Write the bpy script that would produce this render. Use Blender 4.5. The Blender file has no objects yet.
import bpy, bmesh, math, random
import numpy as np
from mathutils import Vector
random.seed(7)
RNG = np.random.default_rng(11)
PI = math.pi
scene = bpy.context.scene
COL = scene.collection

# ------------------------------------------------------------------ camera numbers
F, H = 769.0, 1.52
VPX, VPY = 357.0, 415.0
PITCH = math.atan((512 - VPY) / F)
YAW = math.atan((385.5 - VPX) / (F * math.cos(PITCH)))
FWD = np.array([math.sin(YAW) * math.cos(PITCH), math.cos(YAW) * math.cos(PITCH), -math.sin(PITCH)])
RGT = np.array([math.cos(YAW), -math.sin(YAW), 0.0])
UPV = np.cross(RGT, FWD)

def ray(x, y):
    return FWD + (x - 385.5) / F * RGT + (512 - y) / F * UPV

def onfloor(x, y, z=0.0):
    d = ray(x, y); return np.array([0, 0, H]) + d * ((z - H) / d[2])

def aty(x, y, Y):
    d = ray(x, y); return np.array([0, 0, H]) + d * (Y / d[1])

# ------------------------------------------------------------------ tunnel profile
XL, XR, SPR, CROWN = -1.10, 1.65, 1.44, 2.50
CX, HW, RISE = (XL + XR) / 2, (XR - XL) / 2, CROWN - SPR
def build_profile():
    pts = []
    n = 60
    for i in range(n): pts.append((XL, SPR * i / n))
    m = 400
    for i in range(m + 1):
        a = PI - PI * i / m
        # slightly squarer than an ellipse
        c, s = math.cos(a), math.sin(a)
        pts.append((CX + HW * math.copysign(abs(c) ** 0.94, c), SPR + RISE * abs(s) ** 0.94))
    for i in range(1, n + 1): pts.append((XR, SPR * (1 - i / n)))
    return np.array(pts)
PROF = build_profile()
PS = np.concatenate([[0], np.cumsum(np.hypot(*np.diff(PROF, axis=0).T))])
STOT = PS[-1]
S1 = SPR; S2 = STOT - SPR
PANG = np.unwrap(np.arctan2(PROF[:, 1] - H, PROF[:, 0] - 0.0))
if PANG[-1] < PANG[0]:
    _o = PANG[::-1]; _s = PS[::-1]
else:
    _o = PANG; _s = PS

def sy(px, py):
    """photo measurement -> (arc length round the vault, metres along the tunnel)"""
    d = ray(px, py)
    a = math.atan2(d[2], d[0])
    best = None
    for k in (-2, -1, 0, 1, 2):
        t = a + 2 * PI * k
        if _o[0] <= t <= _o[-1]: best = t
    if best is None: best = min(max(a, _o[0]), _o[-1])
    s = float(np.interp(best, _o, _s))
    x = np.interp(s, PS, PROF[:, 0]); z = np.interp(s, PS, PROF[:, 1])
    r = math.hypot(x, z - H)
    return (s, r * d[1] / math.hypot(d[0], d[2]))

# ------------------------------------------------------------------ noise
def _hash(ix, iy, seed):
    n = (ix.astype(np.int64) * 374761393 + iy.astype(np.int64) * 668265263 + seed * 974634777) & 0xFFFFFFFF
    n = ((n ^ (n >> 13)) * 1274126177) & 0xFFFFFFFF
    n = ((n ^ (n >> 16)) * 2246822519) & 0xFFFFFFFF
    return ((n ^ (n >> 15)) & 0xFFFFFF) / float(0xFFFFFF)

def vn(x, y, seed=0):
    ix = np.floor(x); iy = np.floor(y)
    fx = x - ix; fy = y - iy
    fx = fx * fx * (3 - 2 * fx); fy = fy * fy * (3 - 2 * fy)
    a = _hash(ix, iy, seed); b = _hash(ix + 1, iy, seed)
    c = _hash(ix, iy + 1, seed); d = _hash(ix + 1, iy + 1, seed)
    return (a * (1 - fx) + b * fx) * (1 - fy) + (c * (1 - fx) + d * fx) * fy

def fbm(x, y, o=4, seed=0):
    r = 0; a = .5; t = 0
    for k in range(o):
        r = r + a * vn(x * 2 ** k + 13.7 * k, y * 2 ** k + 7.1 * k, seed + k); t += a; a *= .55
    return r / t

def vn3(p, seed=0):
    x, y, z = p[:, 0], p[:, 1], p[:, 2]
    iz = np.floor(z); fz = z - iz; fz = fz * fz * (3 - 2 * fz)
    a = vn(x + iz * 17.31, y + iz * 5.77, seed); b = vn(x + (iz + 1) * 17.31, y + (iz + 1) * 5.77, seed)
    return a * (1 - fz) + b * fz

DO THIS
Looking at the material above, please copy exactly every line from its first line through the line containing "COL = scene.collection", with both ends included and nothing else.

TASK ANSWER
Write the bpy script that would produce this render. Use Blender 4.5. The Blender file has no objects yet.
import bpy, bmesh, math, random
import numpy as np
from mathutils import Vector
random.seed(7)
RNG = np.random.default_rng(11)
PI = math.pi
scene = bpy.context.scene
COL = scene.collection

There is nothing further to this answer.